Throughout his life, Manz was highly regarded by his peers and recognized for his contributions to sacred music. He received honorary doctoral degrees from Valparaiso University and St. Olaf College and many honorary awards. Manz was named one of the “Ten Most Influential Lutherans,” and was listed among the “101 Most Notable Organists of the 20th Century.” He was named Cantor Emeritus at the Evangelical Lutheran Church of Saint Luke, Chicago, Illinois and Mount Olive Lutheran Church in Minneapolis, Minnesota; Professor Emeritus of Church Music at Christ Seminary Seminex at the Lutheran School of Theology at Chicago.
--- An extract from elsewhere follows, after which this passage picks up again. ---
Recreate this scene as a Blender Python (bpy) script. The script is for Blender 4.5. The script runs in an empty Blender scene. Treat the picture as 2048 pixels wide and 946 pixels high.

During the “Paul Manz Celebration: Honoring the Life of a Church Musician” held in Minneapolis, substantial gifts were made to the Paul and Ruth Manz Scholarship for Church Musicians.

Manz’s great legacy as a performer was his “hymn festivals.” Rather than playing traditional organ recitals, Manz would lead the congregation’s singing of various hymns with scripture readings interspersed; the various selections were based on a particular theme. He would introduce each hymn with a creative improvisation, lead the congregation with his own accompaniment arrangements, and often played an improvisation between sung stanzas. Many of his improvisations were notated and are among the chorale-based organs compositions available to us today.